High Elevation Cooking: Solutions to Baking and Cooking at Elevations over 5,000 feet

Water boils at a lower temperature at 5,000 feet than it does at sea level. This is due to lower air pressure at higher elevations. At first this may sound like a benefit, but it can wreak havoc on cooking. Cakes and cookies come out flat and gooey. Beans will boil for hours and still be hard.

High Altitude Adjustments for Baking

The first rule of high altitude baking is to cut the leaving. Baking at higher altitudes makes cakes and cookies rise fast and fall before being cooked through. At 5,000 feet reduce the leavening by 1/4, at 7,000 reduce the leavening by 1/2. That is, at 5,000 feet use 3/4 of the total amount of leaving called for. At 7,000 feet use 1/2 the total leavening called for.

It also helps to reduce the fat and sugar by about 2 tablespoons per cup. As well, increasing the oven temperature by 25 degrees aids in better results. Play around with the adjustments to find what works best in your situation.

High Altitude Adjustments for Boiling

Foods that are boiled such as beans, rice and macaroni will need to be cooked for longer at high elevations. Increase cooking time for rice and pasta 3-5 minutes. For white rice, be sure to use 2 parts water to every 1 part rice.

In some situations, fibrous foods such as beans, brown rice, and wild rice will not cook even with increased cooking times. Brown rice can scorch. If this is the case, consider a pressure cooker.

Pressure Cookers

Since water boils at a lower temperature at higher elevations, the use of a pressure cooker can solve the problem of crunchy beans. A pressure cooker allows steam to build up and create higher air pressure and water that boils above 212 degrees.

As well, foods cook faster in a pressure cooker due to the excellent heat transfer ability of steam. A pot of beans can cook in just 1 hour.

High Altitude Bread Making

Yeast rises faster in higher elevations. When baking great bread at high altitude, watch the rising dough carefully to avoid over rising.

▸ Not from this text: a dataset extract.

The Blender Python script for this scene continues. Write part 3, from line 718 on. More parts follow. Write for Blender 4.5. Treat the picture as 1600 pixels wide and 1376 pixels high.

When using a bread machine, either increase the salt by 1/4 to 1/2 teaspoon, or decrease the yeast by 1/4 teaspoon per package. Salt inhibits the growth of yeast and can keep it from rising too fast. If the yeast rises too fast and falls, the result will be a dense, hard loaf.

If the bread dough is too dry, increase the liquid by 1 to 2 tablespoons per cup of flour. Dry bread dough in a bread machine results in coarse bread.

Becoming aware of the necessary adjustments at high elevations can avert many a spoiled meal.